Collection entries
--------------------------------------------------

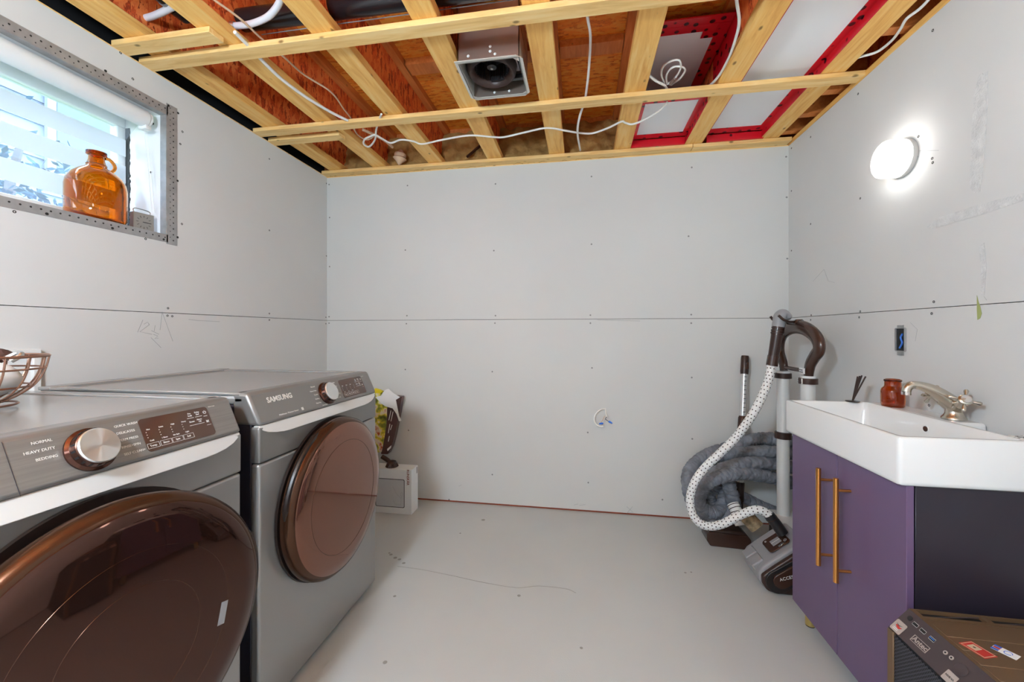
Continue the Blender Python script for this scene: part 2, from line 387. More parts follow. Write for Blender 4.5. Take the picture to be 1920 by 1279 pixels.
# ---- ceiling: deck, I-joists, furring
ce = empty('ceiling', (0, 1, ZT), kind='structure')
ZF, ZD = 2.285, 2.588                                             # underside of joists, underside of deck
MB().box(XL - .35, XR + .3, YR, YB + .45, ZD, ZD + .02).build('subfloor_deck', 'osb_deck', ce, smooth=False)
YJ1 = YB + .16
for jx in (-1.690, -1.365, -.962, -.558, -.155, .250, .664, 1.084):
    j = MB().box(jx - .006, jx + .006, YR, YJ1, ZF + .036, ZD - .036).build('floor_joist', 'osb_web', ce, smooth=False)
    MB().box(jx - .049, jx + .049, YR, YJ1, ZF, ZF + .038).build('bottom_flange', 'pine_y', j, .002, 1)
    MB().box(jx - .045, jx + .045, YR, YJ1, ZD - .038, ZD).build('top_flange', 'pine_dark', j, smooth=False)
for yb in (2.02, 1.16):                                           # deck joint battens between joists
    for x0, x1 in ((-.91, -.61), (-.51, -.205), (-.105, .20)):
        MB().box(x0, x1, yb, yb + .09, ZD - .035, ZD).build('blocking', 'pine_dark', ce, smooth=False)
for x0, x1, y0, y1 in ((XL, XR, 1.400, 1.464), (XL, XR + .01, 1.992, 2.056), (XL, -1.355, 1.300, 1.364), (XL, -1.345, 2.104, 2.166), (XL, .66, 2.600, YB), (.662, XR - .01, 2.600, YB)):
    MB().box(x0, x1, y0, y1, ZT + .002, ZF - .001).build('furring_strip', 'pine_x', ce, .002, 1)
for x0, x1, y0, y1 in ((XL, XR, -.35, -.286), (XL, XR, -.95, -.886), (XL, XR, .25, .314), (XL, XR, .82, .884)):
    MB().box(x0, x1, y0, y1, ZT + .002, ZF - .001).build('furring_strip', 'pine_x', ce, .002, 1)
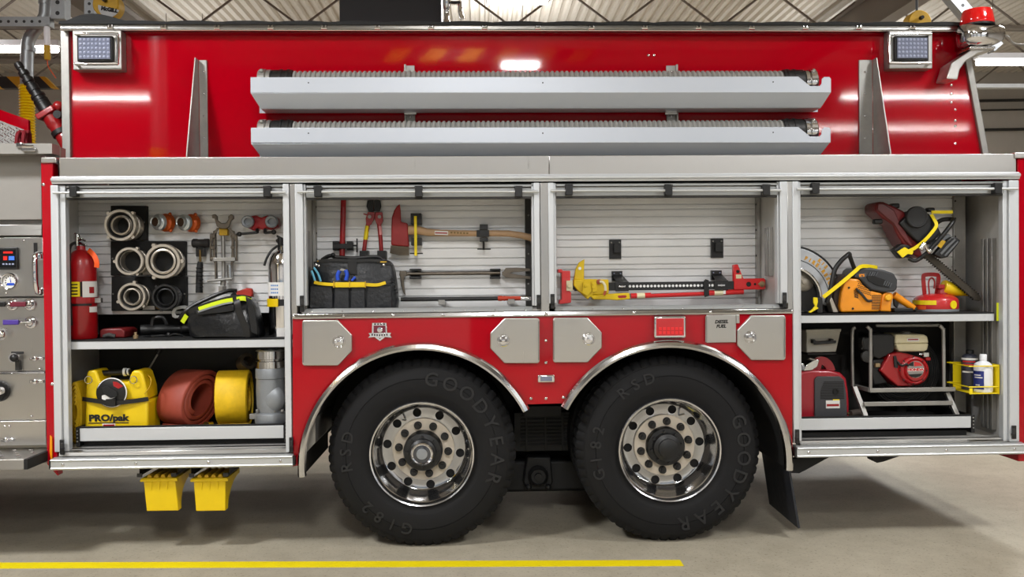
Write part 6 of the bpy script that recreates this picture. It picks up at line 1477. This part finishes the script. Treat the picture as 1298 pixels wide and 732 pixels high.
# ---- chainsaw hanging on the wall
d = .16; ch = thing('chainsaw', 'dark red chainsaw with yellow straps hanging nose down on the wall', 'chainsaw', P(1165, 290, d)); k = mp(d); dz = BW-.02
mb = MB(); mb.ppoly([(1110, 259), (1114, 255.5), (1121, 256), (1134, 262), (1147, 268), (1150, 280), (1158, 297), (1166, 312), (1170, 324), (1166, 328), (1158, 322), (1146, 311), (1138, 298), (1132, 285), (1120, 277), (1110, 268)], d, d+.16); B('engine_housing', mb, DKRED, ch, bevel=.014, seg=3)
mb = MB(); mb.ppoly([(1113, 258), (1120, 258), (1134, 267), (1140, 280), (1150, 297), (1158, 312), (1154, 313), (1143, 300), (1133, 284), (1121, 274), (1112, 266)], d-.012, d-.0005); B('top_cover', mb, mat('brick_red', (92, 20, 20), .4, coat=.2), ch, bevel=.006)
mb = MB(); mb.ppoly([(1140, 283), (1147, 276), (1160, 266), (1178, 271), (1186, 281), (1194, 297), (1186, 304), (1170, 312), (1160, 304), (1148, 292)], d-.03, d+.12); B('crank_housing', mb, BLACK, ch, bevel=.010, seg=3)
mb = MB(); mb.pl(1161, 275.5, d-.0305, [(14, 0), (14, -.016), (13, -.022), (11.5, -.022), (11, -.019), (.01, -.019)], 40); B('starter_cap', mb, mat('starter_black', (34, 34, 35), .5), ch)
for px, py, s in ((1135.5, 261, 4.5), (1114, 281, 4.5), (1181, 266, 4)):
    mb = MB(); mb.pbox(px-s*1.2, py-s*.7, px+s*1.2, py+s*.7, d+.01, d+.05); B('rubber_mount', mb, BLACK, ch, bevel=.008)
mb = MB(); mb.tube(crv([P(1166, 328, d-.02), P(1176, 320, d-.05), P(1184, 311, d-.06), P(1197, 296, d-.06), P(1206, 284, d-.05), P(1208.5, 279, d-.03), P(1205, 278, d-.0), P(1194, 279, d+.03), P(1186, 284, d+.05)], 6), .013, 12); mb.tube(crv([P(1152, 328, d-.01), P(1160, 331, d-.03), P(1170, 325, d-.03), P(1178, 318, d-.03)], 5), .012, 10); B('front_handle', mb, BLACK, ch)
mb = MB(); mb.ppoly([(1184, 323), (1194, 311), (1206, 300), (1213, 301), (1218, 305), (1214, 311), (1202, 326), (1194, 328)], d-.05, d-.01); B('rear_handle', mb, BLACK, ch, bevel=.008, seg=3)
mb = MB(); mb.ppoly([(1192, 321), (1200, 312), (1210, 303), (1212, 304), (1202, 314), (1194, 323)], d-.054, d-.0505); mb.ppoly([(1197, 324), (1205, 315), (1214, 306), (1215, 307), (1207, 316), (1199, 325)], d-.054, d-.0505); mb.ppoly([(1180, 318), (1192, 308), (1206, 299), (1203, 297), (1188, 304), (1176, 316)], d-.03, d+.0); B('grip_rib', mb, mat('grip_grey', (96, 98, 100), .5), ch)
mb = MB(); mb.ppoly([(1188, 312), (1194, 304.5), (1199, 306), (1193, 315)], d-.057, d-.0545); B('yellow_label', mb, YELD, ch)
mb = MB(); mb.ppoly([(1133, 317), (1143, 309.5), (1152, 311), (1160, 318), (1152, 326), (1142, 328)], d-.01, d+.05); B('rear_cover', mb, BLACK, ch, bevel=.006)
mb = MB(); mb.tube(crv([P(1147, 320.5, d-.035), P(1160, 314.5, d-.05), P(1172, 305, d-.06), P(1181, 295, d-.06), P(1187, 286, d-.055), P(1184, 278, d-.045), P(1180.5, 272, d-.035)], 5), 0, flat=(.020, .004, (0,1,0))); mb.pbox(1181, 267, 1208, 271, d-.02, d-.012); mb.ppoly([(1137.5, 319.5), (1147, 313.5), (1153, 317), (1158, 319), (1156.5, 323), (1151, 322), (1144.5, 327)], d-.045, d-.036); B('yellow_strap', mb, YELS, ch, bevel=.001)
mb = MB(); mb.tube([P(1167, 315, d-.065), P(1172, 309, d-.068)], .014, 8); mb.tube([P(1172, 309, d-.068), P(1175, 316, d-.07), P(1180, 318, d-.07)], .010, 8); mb.sph(P(1178, 318.5, d-.07), .016, u=10, v=8); mb.sph(P(1168, 315, d-.066), .015, u=10, v=8); B('strap_buckle', mb, POLISH, ch)
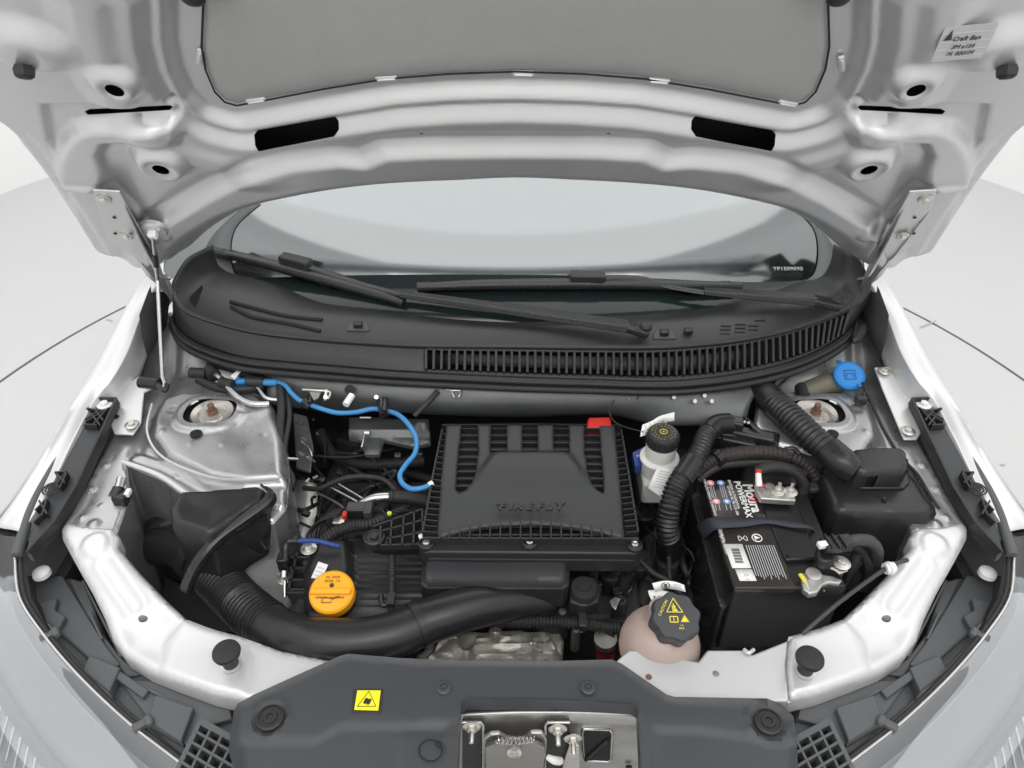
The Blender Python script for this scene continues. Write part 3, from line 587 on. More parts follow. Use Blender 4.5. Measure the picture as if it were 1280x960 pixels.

--------------------------------------------------

Set exercise:
Repeat each record exactly, with the pictures left out.

Output of the task:
Continue the Blender Python script for this scene: part 2, from line 387. More parts follow. Write for Blender 4.5. Take the picture to be 1920 by 1279 pixels.
# ---- ceiling: deck, I-joists, furring
ce = empty('ceiling', (0, 1, ZT), kind='structure')
ZF, ZD = 2.285, 2.588                                             # underside of joists, underside of deck
MB().box(XL - .35, XR + .3, YR, YB + .45, ZD, ZD + .02).build('subfloor_deck', 'osb_deck', ce, smooth=False)
YJ1 = YB + .16
for jx in (-1.690, -1.365, -.962, -.558, -.155, .250, .664, 1.084):
    j = MB().box(jx - .006, jx + .006, YR, YJ1, ZF + .036, ZD - .036).build('floor_joist', 'osb_web', ce, smooth=False)
    MB().box(jx - .049, jx + .049, YR, YJ1, ZF, ZF + .038).build('bottom_flange', 'pine_y', j, .002, 1)
    MB().box(jx - .045, jx + .045, YR, YJ1, ZD - .038, ZD).build('top_flange', 'pine_dark', j, smooth=False)
for yb in (2.02, 1.16):                                           # deck joint battens between joists
    for x0, x1 in ((-.91, -.61), (-.51, -.205), (-.105, .20)):
        MB().box(x0, x1, yb, yb + .09, ZD - .035, ZD).build('blocking', 'pine_dark', ce, smooth=False)
for x0, x1, y0, y1 in ((XL, XR, 1.400, 1.464), (XL, XR + .01, 1.992, 2.056), (XL, -1.355, 1.300, 1.364), (XL, -1.345, 2.104, 2.166), (XL, .66, 2.600, YB), (.662, XR - .01, 2.600, YB)):
    MB().box(x0, x1, y0, y1, ZT + .002, ZF - .001).build('furring_strip', 'pine_x', ce, .002, 1)
for x0, x1, y0, y1 in ((XL, XR, -.35, -.286), (XL, XR, -.95, -.886), (XL, XR, .25, .314), (XL, XR, .82, .884)):
    MB().box(x0, x1, y0, y1, ZT + .002, ZF - .001).build('furring_strip', 'pine_x', ce, .002, 1)
Write part 6 of the bpy script that recreates this picture. It picks up at line 1477. This part finishes the script. Treat the picture as 1298 pixels wide and 732 pixels high.
# ---- chainsaw hanging on the wall
d = .16; ch = thing('chainsaw', 'dark red chainsaw with yellow straps hanging nose down on the wall', 'chainsaw', P(1165, 290, d)); k = mp(d); dz = BW-.02
mb = MB(); mb.ppoly([(1110, 259), (1114, 255.5), (1121, 256), (1134, 262), (1147, 268), (1150, 280), (1158, 297), (1166, 312), (1170, 324), (1166, 328), (1158, 322), (1146, 311), (1138, 298), (1132, 285), (1120, 277), (1110, 268)], d, d+.16); B('engine_housing', mb, DKRED, ch, bevel=.014, seg=3)
mb = MB(); mb.ppoly([(1113, 258), (1120, 258), (1134, 267), (1140, 280), (1150, 297), (1158, 312), (1154, 313), (1143, 300), (1133, 284), (1121, 274), (1112, 266)], d-.012, d-.0005); B('top_cover', mb, mat('brick_red', (92, 20, 20), .4, coat=.2), ch, bevel=.006)
mb = MB(); mb.ppoly([(1140, 283), (1147, 276), (1160, 266), (1178, 271), (1186, 281), (1194, 297), (1186, 304), (1170, 312), (1160, 304), (1148, 292)], d-.03, d+.12); B('crank_housing', mb, BLACK, ch, bevel=.010, seg=3)
mb = MB(); mb.pl(1161, 275.5, d-.0305, [(14, 0), (14, -.016), (13, -.022), (11.5, -.022), (11, -.019), (.01, -.019)], 40); B('starter_cap', mb, mat('starter_black', (34, 34, 35), .5), ch)
for px, py, s in ((1135.5, 261, 4.5), (1114, 281, 4.5), (1181, 266, 4)):
    mb = MB(); mb.pbox(px-s*1.2, py-s*.7, px+s*1.2, py+s*.7, d+.01, d+.05); B('rubber_mount', mb, BLACK, ch, bevel=.008)
mb = MB(); mb.tube(crv([P(1166, 328, d-.02), P(1176, 320, d-.05), P(1184, 311, d-.06), P(1197, 296, d-.06), P(1206, 284, d-.05), P(1208.5, 279, d-.03), P(1205, 278, d-.0), P(1194, 279, d+.03), P(1186, 284, d+.05)], 6), .013, 12); mb.tube(crv([P(1152, 328, d-.01), P(1160, 331, d-.03), P(1170, 325, d-.03), P(1178, 318, d-.03)], 5), .012, 10); B('front_handle', mb, BLACK, ch)
mb = MB(); mb.ppoly([(1184, 323), (1194, 311), (1206, 300), (1213, 301), (1218, 305), (1214, 311), (1202, 326), (1194, 328)], d-.05, d-.01); B('rear_handle', mb, BLACK, ch, bevel=.008, seg=3)
mb = MB(); mb.ppoly([(1192, 321), (1200, 312), (1210, 303), (1212, 304), (1202, 314), (1194, 323)], d-.054, d-.0505); mb.ppoly([(1197, 324), (1205, 315), (1214, 306), (1215, 307), (1207, 316), (1199, 325)], d-.054, d-.0505); mb.ppoly([(1180, 318), (1192, 308), (1206, 299), (1203, 297), (1188, 304), (1176, 316)], d-.03, d+.0); B('grip_rib', mb, mat('grip_grey', (96, 98, 100), .5), ch)
mb = MB(); mb.ppoly([(1188, 312), (1194, 304.5), (1199, 306), (1193, 315)], d-.057, d-.0545); B('yellow_label', mb, YELD, ch)
mb = MB(); mb.ppoly([(1133, 317), (1143, 309.5), (1152, 311), (1160, 318), (1152, 326), (1142, 328)], d-.01, d+.05); B('rear_cover', mb, BLACK, ch, bevel=.006)
mb = MB(); mb.tube(crv([P(1147, 320.5, d-.035), P(1160, 314.5, d-.05), P(1172, 305, d-.06), P(1181, 295, d-.06), P(1187, 286, d-.055), P(1184, 278, d-.045), P(1180.5, 272, d-.035)], 5), 0, flat=(.020, .004, (0,1,0))); mb.pbox(1181, 267, 1208, 271, d-.02, d-.012); mb.ppoly([(1137.5, 319.5), (1147, 313.5), (1153, 317), (1158, 319), (1156.5, 323), (1151, 322), (1144.5, 327)], d-.045, d-.036); B('yellow_strap', mb, YELS, ch, bevel=.001)
mb = MB(); mb.tube([P(1167, 315, d-.065), P(1172, 309, d-.068)], .014, 8); mb.tube([P(1172, 309, d-.068), P(1175, 316, d-.07), P(1180, 318, d-.07)], .010, 8); mb.sph(P(1178, 318.5, d-.07), .016, u=10, v=8); mb.sph(P(1168, 315, d-.066), .015, u=10, v=8); B('strap_buckle', mb, POLISH, ch)
The Blender Python script for this scene continues. Write part 3, from line 587 on. More parts follow. Use Blender 4.5. Measure the picture as if it were 1280x960 pixels.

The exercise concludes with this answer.